__What is being asked__. Output every line below exactly.

** Begin Recorded data **

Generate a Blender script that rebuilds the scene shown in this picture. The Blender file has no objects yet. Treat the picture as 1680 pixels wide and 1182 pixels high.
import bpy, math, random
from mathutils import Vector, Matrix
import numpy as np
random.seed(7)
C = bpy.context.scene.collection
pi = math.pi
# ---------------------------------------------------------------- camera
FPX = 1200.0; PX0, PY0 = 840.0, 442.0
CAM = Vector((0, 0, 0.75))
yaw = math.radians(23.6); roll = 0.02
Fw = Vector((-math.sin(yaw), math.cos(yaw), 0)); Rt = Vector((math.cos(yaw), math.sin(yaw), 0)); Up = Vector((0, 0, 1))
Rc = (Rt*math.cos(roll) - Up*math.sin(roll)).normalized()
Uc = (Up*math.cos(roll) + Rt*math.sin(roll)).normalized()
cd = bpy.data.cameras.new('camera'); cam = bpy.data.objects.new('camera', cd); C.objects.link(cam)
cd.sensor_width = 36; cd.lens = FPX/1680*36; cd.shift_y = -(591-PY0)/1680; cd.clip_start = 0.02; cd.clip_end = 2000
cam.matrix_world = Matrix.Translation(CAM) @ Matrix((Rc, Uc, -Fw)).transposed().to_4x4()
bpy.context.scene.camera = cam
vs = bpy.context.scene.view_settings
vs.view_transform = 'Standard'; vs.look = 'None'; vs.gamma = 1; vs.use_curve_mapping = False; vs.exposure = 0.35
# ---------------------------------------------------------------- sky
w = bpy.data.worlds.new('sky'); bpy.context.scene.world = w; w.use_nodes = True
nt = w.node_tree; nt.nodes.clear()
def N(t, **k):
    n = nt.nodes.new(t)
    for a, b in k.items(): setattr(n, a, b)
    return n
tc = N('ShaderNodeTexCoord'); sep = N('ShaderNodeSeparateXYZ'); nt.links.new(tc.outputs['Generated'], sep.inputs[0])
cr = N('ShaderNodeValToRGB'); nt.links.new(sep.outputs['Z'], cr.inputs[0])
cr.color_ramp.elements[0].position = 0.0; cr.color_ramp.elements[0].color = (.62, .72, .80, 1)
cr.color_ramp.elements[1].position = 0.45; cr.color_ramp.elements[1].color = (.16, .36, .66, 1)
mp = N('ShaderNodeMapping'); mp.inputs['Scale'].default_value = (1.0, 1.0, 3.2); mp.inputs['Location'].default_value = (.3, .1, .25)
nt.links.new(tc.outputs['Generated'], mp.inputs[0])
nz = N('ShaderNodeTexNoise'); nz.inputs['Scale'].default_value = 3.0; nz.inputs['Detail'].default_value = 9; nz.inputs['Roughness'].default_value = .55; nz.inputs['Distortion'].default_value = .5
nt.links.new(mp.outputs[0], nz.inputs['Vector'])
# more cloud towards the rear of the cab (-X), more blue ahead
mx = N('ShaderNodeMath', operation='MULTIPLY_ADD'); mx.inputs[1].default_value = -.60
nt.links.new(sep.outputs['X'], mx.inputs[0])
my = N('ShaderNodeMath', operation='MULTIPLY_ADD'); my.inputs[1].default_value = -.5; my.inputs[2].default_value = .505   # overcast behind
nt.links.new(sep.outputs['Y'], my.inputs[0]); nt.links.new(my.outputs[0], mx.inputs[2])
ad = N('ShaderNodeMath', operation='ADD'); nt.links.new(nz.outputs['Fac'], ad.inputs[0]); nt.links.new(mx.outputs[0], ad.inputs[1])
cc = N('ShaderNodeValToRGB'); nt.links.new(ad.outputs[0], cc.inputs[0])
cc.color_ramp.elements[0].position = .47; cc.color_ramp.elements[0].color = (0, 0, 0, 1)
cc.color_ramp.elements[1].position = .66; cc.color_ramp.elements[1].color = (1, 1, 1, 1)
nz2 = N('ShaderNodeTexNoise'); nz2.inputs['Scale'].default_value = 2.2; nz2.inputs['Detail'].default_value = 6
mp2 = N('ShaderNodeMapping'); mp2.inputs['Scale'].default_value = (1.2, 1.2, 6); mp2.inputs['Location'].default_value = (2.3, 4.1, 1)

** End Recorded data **

__In response__.
Generate a Blender script that rebuilds the scene shown in this picture. The Blender file has no objects yet. Treat the picture as 1680 pixels wide and 1182 pixels high.
import bpy, math, random
from mathutils import Vector, Matrix
import numpy as np
random.seed(7)
C = bpy.context.scene.collection
pi = math.pi
# ---------------------------------------------------------------- camera
FPX = 1200.0; PX0, PY0 = 840.0, 442.0
CAM = Vector((0, 0, 0.75))
yaw = math.radians(23.6); roll = 0.02
Fw = Vector((-math.sin(yaw), math.cos(yaw), 0)); Rt = Vector((math.cos(yaw), math.sin(yaw), 0)); Up = Vector((0, 0, 1))
Rc = (Rt*math.cos(roll) - Up*math.sin(roll)).normalized()
Uc = (Up*math.cos(roll) + Rt*math.sin(roll)).normalized()
cd = bpy.data.cameras.new('camera'); cam = bpy.data.objects.new('camera', cd); C.objects.link(cam)
cd.sensor_width = 36; cd.lens = FPX/1680*36; cd.shift_y = -(591-PY0)/1680; cd.clip_start = 0.02; cd.clip_end = 2000
cam.matrix_world = Matrix.Translation(CAM) @ Matrix((Rc, Uc, -Fw)).transposed().to_4x4()
bpy.context.scene.camera = cam
vs = bpy.context.scene.view_settings
vs.view_transform = 'Standard'; vs.look = 'None'; vs.gamma = 1; vs.use_curve_mapping = False; vs.exposure = 0.35
# ---------------------------------------------------------------- sky
w = bpy.data.worlds.new('sky'); bpy.context.scene.world = w; w.use_nodes = True
nt = w.node_tree; nt.nodes.clear()
def N(t, **k):
    n = nt.nodes.new(t)
    for a, b in k.items(): setattr(n, a, b)
    return n
tc = N('ShaderNodeTexCoord'); sep = N('ShaderNodeSeparateXYZ'); nt.links.new(tc.outputs['Generated'], sep.inputs[0])
cr = N('ShaderNodeValToRGB'); nt.links.new(sep.outputs['Z'], cr.inputs[0])
cr.color_ramp.elements[0].position = 0.0; cr.color_ramp.elements[0].color = (.62, .72, .80, 1)
cr.color_ramp.elements[1].position = 0.45; cr.color_ramp.elements[1].color = (.16, .36, .66, 1)
mp = N('ShaderNodeMapping'); mp.inputs['Scale'].default_value = (1.0, 1.0, 3.2); mp.inputs['Location'].default_value = (.3, .1, .25)
nt.links.new(tc.outputs['Generated'], mp.inputs[0])
nz = N('ShaderNodeTexNoise'); nz.inputs['Scale'].default_value = 3.0; nz.inputs['Detail'].default_value = 9; nz.inputs['Roughness'].default_value = .55; nz.inputs['Distortion'].default_value = .5
nt.links.new(mp.outputs[0], nz.inputs['Vector'])
# more cloud towards the rear of the cab (-X), more blue ahead
mx = N('ShaderNodeMath', operation='MULTIPLY_ADD'); mx.inputs[1].default_value = -.60
nt.links.new(sep.outputs['X'], mx.inputs[0])
my = N('ShaderNodeMath', operation='MULTIPLY_ADD'); my.inputs[1].default_value = -.5; my.inputs[2].default_value = .505   # overcast behind
nt.links.new(sep.outputs['Y'], my.inputs[0]); nt.links.new(my.outputs[0], mx.inputs[2])
ad = N('ShaderNodeMath', operation='ADD'); nt.links.new(nz.outputs['Fac'], ad.inputs[0]); nt.links.new(mx.outputs[0], ad.inputs[1])
cc = N('ShaderNodeValToRGB'); nt.links.new(ad.outputs[0], cc.inputs[0])
cc.color_ramp.elements[0].position = .47; cc.color_ramp.elements[0].color = (0, 0, 0, 1)
cc.color_ramp.elements[1].position = .66; cc.color_ramp.elements[1].color = (1, 1, 1, 1)
nz2 = N('ShaderNodeTexNoise'); nz2.inputs['Scale'].default_value = 2.2; nz2.inputs['Detail'].default_value = 6
mp2 = N('ShaderNodeMapping'); mp2.inputs['Scale'].default_value = (1.2, 1.2, 6); mp2.inputs['Location'].default_value = (2.3, 4.1, 1)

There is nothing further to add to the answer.